Requirement: Reproduce the material in full, unchanged.
<<<<
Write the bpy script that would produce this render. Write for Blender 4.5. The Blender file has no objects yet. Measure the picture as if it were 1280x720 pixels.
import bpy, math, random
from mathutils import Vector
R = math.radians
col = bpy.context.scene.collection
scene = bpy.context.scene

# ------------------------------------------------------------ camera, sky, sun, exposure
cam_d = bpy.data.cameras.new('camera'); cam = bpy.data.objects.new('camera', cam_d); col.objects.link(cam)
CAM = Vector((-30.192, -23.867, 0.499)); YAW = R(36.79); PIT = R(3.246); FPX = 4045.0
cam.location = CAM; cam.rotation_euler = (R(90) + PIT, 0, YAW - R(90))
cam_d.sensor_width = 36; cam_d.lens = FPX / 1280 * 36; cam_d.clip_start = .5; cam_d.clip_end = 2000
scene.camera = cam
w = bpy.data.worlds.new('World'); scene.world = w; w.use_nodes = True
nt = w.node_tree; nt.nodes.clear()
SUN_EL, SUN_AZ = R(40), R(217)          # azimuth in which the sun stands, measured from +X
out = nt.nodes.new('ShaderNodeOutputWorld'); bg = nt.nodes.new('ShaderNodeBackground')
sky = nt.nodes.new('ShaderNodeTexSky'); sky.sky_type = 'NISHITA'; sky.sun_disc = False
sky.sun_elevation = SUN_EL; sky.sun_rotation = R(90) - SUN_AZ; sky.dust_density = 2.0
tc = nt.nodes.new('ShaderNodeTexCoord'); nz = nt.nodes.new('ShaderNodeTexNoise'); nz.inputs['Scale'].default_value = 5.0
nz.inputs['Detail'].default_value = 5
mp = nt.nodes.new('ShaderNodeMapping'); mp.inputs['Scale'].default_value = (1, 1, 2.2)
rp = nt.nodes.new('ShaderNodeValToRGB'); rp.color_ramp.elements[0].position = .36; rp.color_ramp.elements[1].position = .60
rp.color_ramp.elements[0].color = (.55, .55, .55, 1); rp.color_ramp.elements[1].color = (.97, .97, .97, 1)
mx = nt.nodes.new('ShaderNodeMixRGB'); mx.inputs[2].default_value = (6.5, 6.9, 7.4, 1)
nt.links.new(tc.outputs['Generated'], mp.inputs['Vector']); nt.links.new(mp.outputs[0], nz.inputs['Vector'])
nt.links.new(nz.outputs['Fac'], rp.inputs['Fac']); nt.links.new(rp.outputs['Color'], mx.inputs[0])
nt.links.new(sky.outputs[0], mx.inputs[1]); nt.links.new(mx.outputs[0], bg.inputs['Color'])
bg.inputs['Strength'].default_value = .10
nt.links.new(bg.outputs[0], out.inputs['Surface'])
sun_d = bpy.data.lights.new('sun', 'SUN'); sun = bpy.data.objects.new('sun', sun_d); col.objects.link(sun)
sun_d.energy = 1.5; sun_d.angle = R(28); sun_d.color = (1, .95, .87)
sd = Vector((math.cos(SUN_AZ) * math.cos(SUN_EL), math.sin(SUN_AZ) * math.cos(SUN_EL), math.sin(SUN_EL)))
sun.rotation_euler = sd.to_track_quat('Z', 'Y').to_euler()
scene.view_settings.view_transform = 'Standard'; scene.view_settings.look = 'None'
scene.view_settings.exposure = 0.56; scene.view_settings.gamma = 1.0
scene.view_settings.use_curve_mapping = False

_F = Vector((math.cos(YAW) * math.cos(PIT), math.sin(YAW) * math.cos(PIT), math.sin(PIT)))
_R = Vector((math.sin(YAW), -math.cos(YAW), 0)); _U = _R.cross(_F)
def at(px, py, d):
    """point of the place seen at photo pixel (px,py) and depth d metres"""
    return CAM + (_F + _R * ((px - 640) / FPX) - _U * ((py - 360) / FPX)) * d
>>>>
Final answer:
Write the bpy script that would produce this render. Write for Blender 4.5. The Blender file has no objects yet. Measure the picture as if it were 1280x720 pixels.
import bpy, math, random
from mathutils import Vector
R = math.radians
col = bpy.context.scene.collection
scene = bpy.context.scene

# ------------------------------------------------------------ camera, sky, sun, exposure
cam_d = bpy.data.cameras.new('camera'); cam = bpy.data.objects.new('camera', cam_d); col.objects.link(cam)
CAM = Vector((-30.192, -23.867, 0.499)); YAW = R(36.79); PIT = R(3.246); FPX = 4045.0
cam.location = CAM; cam.rotation_euler = (R(90) + PIT, 0, YAW - R(90))
cam_d.sensor_width = 36; cam_d.lens = FPX / 1280 * 36; cam_d.clip_start = .5; cam_d.clip_end = 2000
scene.camera = cam
w = bpy.data.worlds.new('World'); scene.world = w; w.use_nodes = True
nt = w.node_tree; nt.nodes.clear()
SUN_EL, SUN_AZ = R(40), R(217)          # azimuth in which the sun stands, measured from +X
out = nt.nodes.new('ShaderNodeOutputWorld'); bg = nt.nodes.new('ShaderNodeBackground')
sky = nt.nodes.new('ShaderNodeTexSky'); sky.sky_type = 'NISHITA'; sky.sun_disc = False
sky.sun_elevation = SUN_EL; sky.sun_rotation = R(90) - SUN_AZ; sky.dust_density = 2.0
tc = nt.nodes.new('ShaderNodeTexCoord'); nz = nt.nodes.new('ShaderNodeTexNoise'); nz.inputs['Scale'].default_value = 5.0
nz.inputs['Detail'].default_value = 5
mp = nt.nodes.new('ShaderNodeMapping'); mp.inputs['Scale'].default_value = (1, 1, 2.2)
rp = nt.nodes.new('ShaderNodeValToRGB'); rp.color_ramp.elements[0].position = .36; rp.color_ramp.elements[1].position = .60
rp.color_ramp.elements[0].color = (.55, .55, .55, 1); rp.color_ramp.elements[1].color = (.97, .97, .97, 1)
mx = nt.nodes.new('ShaderNodeMixRGB'); mx.inputs[2].default_value = (6.5, 6.9, 7.4, 1)
nt.links.new(tc.outputs['Generated'], mp.inputs['Vector']); nt.links.new(mp.outputs[0], nz.inputs['Vector'])
nt.links.new(nz.outputs['Fac'], rp.inputs['Fac']); nt.links.new(rp.outputs['Color'], mx.inputs[0])
nt.links.new(sky.outputs[0], mx.inputs[1]); nt.links.new(mx.outputs[0], bg.inputs['Color'])
bg.inputs['Strength'].default_value = .10
nt.links.new(bg.outputs[0], out.inputs['Surface'])
sun_d = bpy.data.lights.new('sun', 'SUN'); sun = bpy.data.objects.new('sun', sun_d); col.objects.link(sun)
sun_d.energy = 1.5; sun_d.angle = R(28); sun_d.color = (1, .95, .87)
sd = Vector((math.cos(SUN_AZ) * math.cos(SUN_EL), math.sin(SUN_AZ) * math.cos(SUN_EL), math.sin(SUN_EL)))
sun.rotation_euler = sd.to_track_quat('Z', 'Y').to_euler()
scene.view_settings.view_transform = 'Standard'; scene.view_settings.look = 'None'
scene.view_settings.exposure = 0.56; scene.view_settings.gamma = 1.0
scene.view_settings.use_curve_mapping = False

_F = Vector((math.cos(YAW) * math.cos(PIT), math.sin(YAW) * math.cos(PIT), math.sin(PIT)))
_R = Vector((math.sin(YAW), -math.cos(YAW), 0)); _U = _R.cross(_F)
def at(px, py, d):
    """point of the place seen at photo pixel (px,py) and depth d metres"""
    return CAM + (_F + _R * ((px - 640) / FPX) - _U * ((py - 360) / FPX)) * d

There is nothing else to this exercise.